**Records from a collection:**
Start
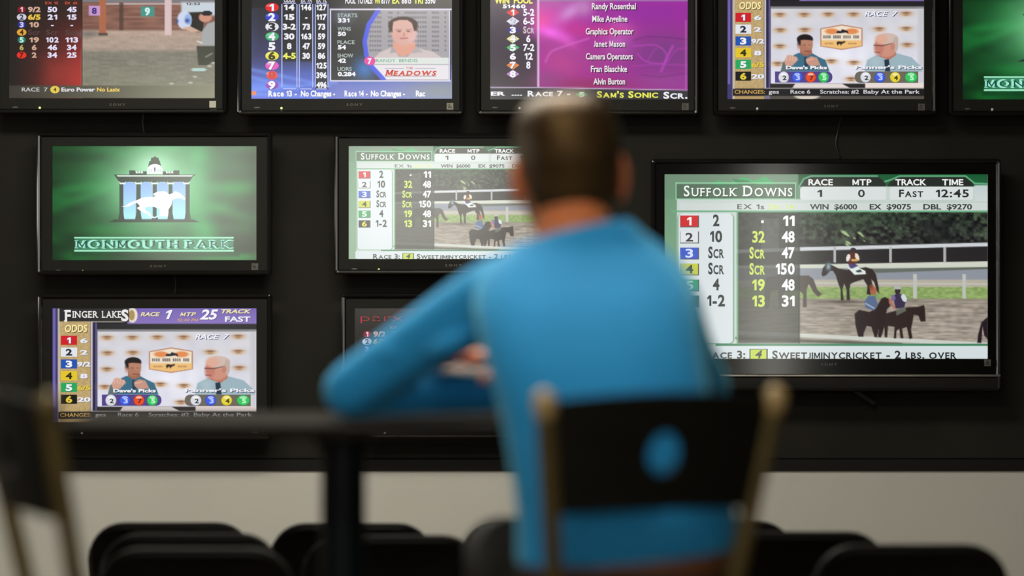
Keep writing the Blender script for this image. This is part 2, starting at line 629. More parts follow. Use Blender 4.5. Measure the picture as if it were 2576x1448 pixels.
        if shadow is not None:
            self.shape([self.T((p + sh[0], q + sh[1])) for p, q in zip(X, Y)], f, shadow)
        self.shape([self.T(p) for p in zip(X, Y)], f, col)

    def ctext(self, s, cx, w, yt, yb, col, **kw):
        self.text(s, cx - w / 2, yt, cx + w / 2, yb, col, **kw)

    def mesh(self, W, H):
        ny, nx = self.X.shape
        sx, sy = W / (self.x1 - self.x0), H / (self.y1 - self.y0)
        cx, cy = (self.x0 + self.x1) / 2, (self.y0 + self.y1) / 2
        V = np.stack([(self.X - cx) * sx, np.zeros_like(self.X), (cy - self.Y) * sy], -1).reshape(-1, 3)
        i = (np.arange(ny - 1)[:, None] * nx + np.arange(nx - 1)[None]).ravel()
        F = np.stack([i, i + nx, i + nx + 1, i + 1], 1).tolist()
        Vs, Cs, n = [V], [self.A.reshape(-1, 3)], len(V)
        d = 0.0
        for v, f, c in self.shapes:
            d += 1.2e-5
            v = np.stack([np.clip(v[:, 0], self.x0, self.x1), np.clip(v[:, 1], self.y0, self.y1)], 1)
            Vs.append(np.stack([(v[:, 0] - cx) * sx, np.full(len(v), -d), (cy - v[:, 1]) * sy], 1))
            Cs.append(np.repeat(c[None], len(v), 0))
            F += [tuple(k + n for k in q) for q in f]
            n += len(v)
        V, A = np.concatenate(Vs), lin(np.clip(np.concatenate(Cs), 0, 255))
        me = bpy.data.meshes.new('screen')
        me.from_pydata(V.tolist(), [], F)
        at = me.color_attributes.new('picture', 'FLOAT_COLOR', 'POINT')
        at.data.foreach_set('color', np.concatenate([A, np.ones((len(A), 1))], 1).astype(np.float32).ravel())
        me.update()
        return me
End
Start
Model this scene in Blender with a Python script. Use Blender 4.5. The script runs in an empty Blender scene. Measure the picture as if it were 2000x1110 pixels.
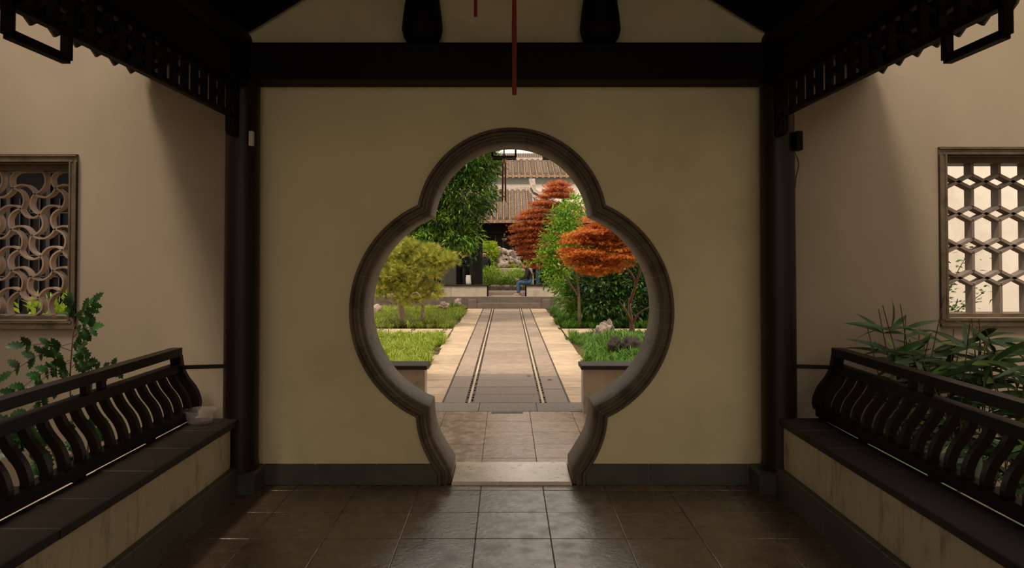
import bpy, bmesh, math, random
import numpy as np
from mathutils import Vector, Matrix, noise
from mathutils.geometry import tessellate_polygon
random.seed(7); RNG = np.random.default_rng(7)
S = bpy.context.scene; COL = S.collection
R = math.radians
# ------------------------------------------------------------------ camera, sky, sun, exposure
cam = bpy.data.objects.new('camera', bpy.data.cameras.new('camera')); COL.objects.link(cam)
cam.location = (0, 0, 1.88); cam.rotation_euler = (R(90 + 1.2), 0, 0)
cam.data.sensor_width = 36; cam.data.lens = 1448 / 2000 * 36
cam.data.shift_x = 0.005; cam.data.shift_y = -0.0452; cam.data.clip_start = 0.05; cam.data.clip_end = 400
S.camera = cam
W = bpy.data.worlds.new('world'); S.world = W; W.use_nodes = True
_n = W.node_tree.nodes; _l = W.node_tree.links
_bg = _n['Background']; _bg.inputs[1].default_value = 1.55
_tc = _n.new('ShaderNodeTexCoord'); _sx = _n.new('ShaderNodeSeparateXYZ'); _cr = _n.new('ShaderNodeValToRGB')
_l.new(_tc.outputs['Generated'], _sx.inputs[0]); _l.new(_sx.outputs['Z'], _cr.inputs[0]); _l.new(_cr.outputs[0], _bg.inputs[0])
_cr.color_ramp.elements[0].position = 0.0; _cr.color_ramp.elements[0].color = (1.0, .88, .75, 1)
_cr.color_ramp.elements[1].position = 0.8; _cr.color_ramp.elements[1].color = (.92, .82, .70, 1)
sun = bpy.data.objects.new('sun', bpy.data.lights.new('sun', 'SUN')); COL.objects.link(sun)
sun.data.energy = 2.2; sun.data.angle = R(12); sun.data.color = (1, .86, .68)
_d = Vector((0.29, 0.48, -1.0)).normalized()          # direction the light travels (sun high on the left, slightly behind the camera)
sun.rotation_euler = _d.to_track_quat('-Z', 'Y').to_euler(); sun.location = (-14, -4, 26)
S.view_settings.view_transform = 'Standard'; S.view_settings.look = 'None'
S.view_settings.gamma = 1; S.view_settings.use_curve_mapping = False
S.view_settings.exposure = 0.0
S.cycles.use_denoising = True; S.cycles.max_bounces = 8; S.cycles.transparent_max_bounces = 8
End
**YOUR TASK:** From the entries above, extract each line containing "pixels".

**RESPONSE FOR THIS EXERCISE:**
Keep writing the Blender script for this image. This is part 2, starting at line 629. More parts follow. Use Blender 4.5. Measure the picture as if it were 2576x1448 pixels.
Model this scene in Blender with a Python script. Use Blender 4.5. The script runs in an empty Blender scene. Measure the picture as if it were 2000x1110 pixels.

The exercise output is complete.